Schooling* is another good example, even source of examples: Every now and then some nit-wit politicians insists that more schooling is needed to solve this-or-that societal problem, without considering consequences (cf. e.g. [1]). Every now and then some change is implemented to solve a problem with the current schooling that ends up making things worse (notably in math education). Every now and then disproportionate extra regulations are added (e.g. in that small children are suspended for a triviality, like using a hand as a pretend-gun or kissing someone on the cheek, because there is a fear of real gun use or sexual harassment among high schoolers). Etc.

*The recurring reader is aware that I am highly critical of schooling, as opposed to education, in general. Here, however, I do not deal with this overall problem, just with the additional problems caused by unwise new measures pushed through to solve some (perceived or real) problem in the guise of a “cause”.

Of course, sometimes the cause can be something more trivial, yet still have a downside not appropriately considered. For instance, recent regulations in NRW (my state/Bundesland of residence in Germany) require all apartments to have a smoke alarm; this smoke alarm has to be serviced by a professional once a year. Now, I could easily imagine that the installation of a smoke alarm has a net benefit: The one-time cost is not overly large and it can help with saving lives. However, an annual servicing? This is a recurring cost and forces tenants to take a significant chunk out of their workday*. And: It brings very little benefit… I note that the voluntary smoke alarms of old usually went entirely without service, barring a battery change every few years; that the likelihood of malfunction within a year is so small that the value added through the service is negligible; that even the requirement to have a smoke alarm is not universal, making the service requirement disproportional; that e.g. the chimney inspection for my gas heating (which can actually cause or contribute to a fire) is once every three years; and that the number of apartment fires in Germany has dropped very considerably over time anyway. (I also note that there are many who suspect that even the requirement to have a smoke alarm in the first place is driven mostly by manufacturer lobbyism… Cf. e.g. a German article.) Five years, for instance, might be an appropriate service interval with regard to costs and benefits—one year is not even remotely close.

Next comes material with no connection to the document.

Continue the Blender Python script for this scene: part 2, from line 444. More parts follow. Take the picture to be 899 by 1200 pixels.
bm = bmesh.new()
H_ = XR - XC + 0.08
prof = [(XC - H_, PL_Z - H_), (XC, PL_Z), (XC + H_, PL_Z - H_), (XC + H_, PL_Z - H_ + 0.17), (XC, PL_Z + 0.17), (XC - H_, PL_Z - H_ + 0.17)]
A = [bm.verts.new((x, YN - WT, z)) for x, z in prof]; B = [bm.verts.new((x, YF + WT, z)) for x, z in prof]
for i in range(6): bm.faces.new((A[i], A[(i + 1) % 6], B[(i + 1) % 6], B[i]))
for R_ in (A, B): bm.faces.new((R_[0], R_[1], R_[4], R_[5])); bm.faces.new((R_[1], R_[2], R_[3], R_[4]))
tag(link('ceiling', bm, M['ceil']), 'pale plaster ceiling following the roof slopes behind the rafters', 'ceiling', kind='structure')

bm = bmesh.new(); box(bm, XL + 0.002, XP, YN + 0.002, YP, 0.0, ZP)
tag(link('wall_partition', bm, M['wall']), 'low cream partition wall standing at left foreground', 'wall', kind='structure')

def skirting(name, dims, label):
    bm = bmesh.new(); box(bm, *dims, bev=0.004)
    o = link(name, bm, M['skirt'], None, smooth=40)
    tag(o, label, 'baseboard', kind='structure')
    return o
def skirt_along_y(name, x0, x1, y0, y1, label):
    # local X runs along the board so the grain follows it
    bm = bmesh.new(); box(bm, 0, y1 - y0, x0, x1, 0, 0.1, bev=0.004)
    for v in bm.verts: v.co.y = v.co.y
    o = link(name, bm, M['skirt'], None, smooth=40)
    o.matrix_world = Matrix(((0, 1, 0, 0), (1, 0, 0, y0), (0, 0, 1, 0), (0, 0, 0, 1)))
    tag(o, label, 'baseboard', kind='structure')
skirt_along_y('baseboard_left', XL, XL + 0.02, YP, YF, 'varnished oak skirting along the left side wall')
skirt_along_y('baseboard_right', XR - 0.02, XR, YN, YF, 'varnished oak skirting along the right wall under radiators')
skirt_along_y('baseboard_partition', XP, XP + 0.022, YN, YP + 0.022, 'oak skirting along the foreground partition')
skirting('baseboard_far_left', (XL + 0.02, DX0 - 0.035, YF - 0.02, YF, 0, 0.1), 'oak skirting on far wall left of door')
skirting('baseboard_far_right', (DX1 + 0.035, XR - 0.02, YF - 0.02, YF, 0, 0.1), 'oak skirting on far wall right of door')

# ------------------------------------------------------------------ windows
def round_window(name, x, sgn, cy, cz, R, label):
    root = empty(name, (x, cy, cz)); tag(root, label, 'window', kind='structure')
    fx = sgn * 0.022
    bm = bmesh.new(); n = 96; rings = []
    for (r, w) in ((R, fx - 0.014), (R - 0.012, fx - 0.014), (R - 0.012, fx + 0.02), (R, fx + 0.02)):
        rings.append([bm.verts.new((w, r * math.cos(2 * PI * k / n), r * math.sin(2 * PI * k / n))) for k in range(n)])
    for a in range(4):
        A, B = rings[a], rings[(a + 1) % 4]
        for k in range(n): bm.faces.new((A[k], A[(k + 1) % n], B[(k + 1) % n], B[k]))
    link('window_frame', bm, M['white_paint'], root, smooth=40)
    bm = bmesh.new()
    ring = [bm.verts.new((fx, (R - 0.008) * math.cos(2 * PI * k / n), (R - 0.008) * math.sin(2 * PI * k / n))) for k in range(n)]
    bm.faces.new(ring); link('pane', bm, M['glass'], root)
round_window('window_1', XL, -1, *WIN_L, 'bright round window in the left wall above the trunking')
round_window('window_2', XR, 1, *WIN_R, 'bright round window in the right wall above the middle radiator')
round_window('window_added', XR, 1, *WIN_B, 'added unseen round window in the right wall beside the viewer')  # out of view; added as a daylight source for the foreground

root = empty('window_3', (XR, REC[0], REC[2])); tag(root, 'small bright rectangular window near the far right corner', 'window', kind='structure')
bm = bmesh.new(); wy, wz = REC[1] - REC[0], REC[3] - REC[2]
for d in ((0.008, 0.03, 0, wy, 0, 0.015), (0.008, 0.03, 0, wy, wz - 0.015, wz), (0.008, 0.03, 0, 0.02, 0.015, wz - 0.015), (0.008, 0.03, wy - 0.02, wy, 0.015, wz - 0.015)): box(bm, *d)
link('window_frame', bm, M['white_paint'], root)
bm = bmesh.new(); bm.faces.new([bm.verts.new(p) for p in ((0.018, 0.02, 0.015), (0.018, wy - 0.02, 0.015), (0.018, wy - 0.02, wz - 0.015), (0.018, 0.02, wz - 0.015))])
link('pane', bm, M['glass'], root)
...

*Based on my limited experience so far, the service company one-sidedly dictates the time and date, which then naturally tends to fall in the middle of the ordinary work-day. Combine this with a commute…

The problems do not end with the negative side-effects or the lack of benefit, however. Consider the relevance of a cause: For instance, many political causes of today are strongly rooted in the non-negotiable premise that any difference in outcome goes back to a difference in opportunity. With such a world-view, many problems are severely exaggerated or even created out of the blue. Is is a cause for government intervention (e.g. through affirmative action) if the proportion of women on a certain corporate or governmental level, or even within a certain field, is lower than roughly 50 %? No! We have to consider aspects like voluntary choices and life priorities, potentially differing skill sets and levels, differing interests, … Now, if we can determine that the same proportion of men and women want to do or be X, that they have the same skills, that they are willing to sacrifice as much to get there, …, then we might have a cause for government intervention. There is, however, no proof that this is the case—on the contrary, even the attempt to prove it is usually left out: We see a difference in outcome; ergo, it must be discrimination, indoctrination, Patriarchy, structures, …

A particularly insidious problem is that such causes are often insatiable: Once the original goal has been reached, the goal posts are moved further away; with the same thing happening again and again, every time the next goal is accomplished. In many cases, the point is exceeded where a fight for justice/equality/liberty/… is turned into its opposite, because the push has gone too far. Very often, the continual pushing of the goal posts is only possible through (typically intellectually dishonest) re-definitions, deliberate misinterpretation of statistic, “willful ignorance”, or similar means. A good example is poverty, which in modern Leftist rhetoric is usually taken to mean e.g. someone earning less than a percentage of the average—making people “poor”, who have in their lives never gone hungry or lacked a roof over their heads, and opening the doors for vote fishing with “childhood poverty” even in countries like Sweden and Germany.* How absurd such a measure is, is proved by the fact that it is possible for someone to grow “poor” when, all other factors equal, someone else becomes wealthier…

*In these countries, childhood poverty, in any real sense, is almost non-existent. Poverty, in general, does exist, but is rare and is mostly either limited to short times or caused by own negligence or laziness. Even the single mother working a minimum wage job, which is one the worst long-term and non-negligent situations that do occur, would be the envy of many of her ancestors—no matter how unfortunate her situation is compared to the current average. As for her children: I had a similar situation for several years of my own childhood—and grew fat and spoiled. In the roughly 35 years since, things have not changed for the worse.

This cause obsession leads to poor decisions and poor policy, it raises taxes, introduces inefficiencies, limits personal freedom, worsens bureaucracy, … The positive effects are usually considerably smaller. I urge the politicians to be more responsible in their actions; the voters to never support a cause they have not understood.

(Many other examples than the discussed can be found, especially within the Left and the PC crowd, or looking at some charities, that reward the giver with a warm feeling, keep their employees paid, make the chairman and the odd middle-man wealthy, and achieve very little for the needy.)